_The request_
Begin at the first line and end at the line containing "pi = math.pi". Extract exactly those lines.

◇ ◇ ◇ ◇

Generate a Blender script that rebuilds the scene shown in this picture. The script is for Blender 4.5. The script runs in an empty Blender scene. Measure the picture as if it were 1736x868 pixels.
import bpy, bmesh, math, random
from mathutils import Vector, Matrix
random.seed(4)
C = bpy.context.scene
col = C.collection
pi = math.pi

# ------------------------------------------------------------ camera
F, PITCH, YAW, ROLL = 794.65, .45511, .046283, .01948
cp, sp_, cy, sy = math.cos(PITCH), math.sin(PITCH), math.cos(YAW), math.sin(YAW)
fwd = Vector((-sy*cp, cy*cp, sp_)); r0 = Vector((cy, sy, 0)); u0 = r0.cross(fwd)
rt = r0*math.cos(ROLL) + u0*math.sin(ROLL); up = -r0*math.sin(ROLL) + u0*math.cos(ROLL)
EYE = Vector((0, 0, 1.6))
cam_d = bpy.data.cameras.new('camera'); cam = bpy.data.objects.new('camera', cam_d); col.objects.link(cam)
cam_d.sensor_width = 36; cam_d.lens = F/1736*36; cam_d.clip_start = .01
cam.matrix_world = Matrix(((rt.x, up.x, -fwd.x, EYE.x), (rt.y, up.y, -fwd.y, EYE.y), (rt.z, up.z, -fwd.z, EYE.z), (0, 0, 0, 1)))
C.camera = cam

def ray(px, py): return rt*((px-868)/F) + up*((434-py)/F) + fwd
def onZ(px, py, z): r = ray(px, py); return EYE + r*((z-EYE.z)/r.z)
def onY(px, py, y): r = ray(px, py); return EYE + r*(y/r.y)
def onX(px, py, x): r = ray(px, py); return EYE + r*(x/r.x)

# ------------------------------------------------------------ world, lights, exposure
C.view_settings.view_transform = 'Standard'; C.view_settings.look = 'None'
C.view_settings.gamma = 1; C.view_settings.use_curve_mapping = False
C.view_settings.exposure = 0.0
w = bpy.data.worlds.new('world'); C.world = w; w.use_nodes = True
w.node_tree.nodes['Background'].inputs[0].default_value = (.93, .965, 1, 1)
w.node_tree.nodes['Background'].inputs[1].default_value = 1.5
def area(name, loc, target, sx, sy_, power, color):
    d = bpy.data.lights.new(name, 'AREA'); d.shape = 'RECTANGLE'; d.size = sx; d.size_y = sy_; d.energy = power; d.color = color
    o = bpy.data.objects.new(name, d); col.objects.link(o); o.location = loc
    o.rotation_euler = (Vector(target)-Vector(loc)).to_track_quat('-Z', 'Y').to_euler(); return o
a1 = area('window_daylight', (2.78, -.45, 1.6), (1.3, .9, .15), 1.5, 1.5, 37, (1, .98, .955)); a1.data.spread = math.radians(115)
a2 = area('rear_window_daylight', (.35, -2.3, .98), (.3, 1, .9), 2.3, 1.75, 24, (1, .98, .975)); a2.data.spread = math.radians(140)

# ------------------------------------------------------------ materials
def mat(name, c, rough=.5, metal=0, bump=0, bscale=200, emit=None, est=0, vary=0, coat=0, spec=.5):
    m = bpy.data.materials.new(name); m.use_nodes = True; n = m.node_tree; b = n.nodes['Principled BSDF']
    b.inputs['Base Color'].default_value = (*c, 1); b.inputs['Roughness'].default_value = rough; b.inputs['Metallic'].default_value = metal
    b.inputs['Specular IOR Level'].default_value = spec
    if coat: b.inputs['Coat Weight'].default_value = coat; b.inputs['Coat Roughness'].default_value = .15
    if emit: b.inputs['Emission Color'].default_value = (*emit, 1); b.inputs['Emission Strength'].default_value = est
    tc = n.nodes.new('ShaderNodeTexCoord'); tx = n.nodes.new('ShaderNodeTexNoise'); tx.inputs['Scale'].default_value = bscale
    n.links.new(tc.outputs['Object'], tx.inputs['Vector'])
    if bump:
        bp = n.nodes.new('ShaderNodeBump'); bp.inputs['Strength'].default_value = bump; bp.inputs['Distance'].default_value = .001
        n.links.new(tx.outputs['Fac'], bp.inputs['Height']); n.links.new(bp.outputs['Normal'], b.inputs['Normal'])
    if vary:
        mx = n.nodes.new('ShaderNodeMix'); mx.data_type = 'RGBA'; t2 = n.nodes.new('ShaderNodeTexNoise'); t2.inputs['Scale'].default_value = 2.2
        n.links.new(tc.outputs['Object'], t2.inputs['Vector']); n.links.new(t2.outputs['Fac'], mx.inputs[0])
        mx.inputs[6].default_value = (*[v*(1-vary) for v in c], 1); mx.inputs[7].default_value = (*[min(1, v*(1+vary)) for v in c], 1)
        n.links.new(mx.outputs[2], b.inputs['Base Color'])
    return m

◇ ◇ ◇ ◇

_Answer to this problem_
Generate a Blender script that rebuilds the scene shown in this picture. The script is for Blender 4.5. The script runs in an empty Blender scene. Measure the picture as if it were 1736x868 pixels.
import bpy, bmesh, math, random
from mathutils import Vector, Matrix
random.seed(4)
C = bpy.context.scene
col = C.collection
pi = math.pi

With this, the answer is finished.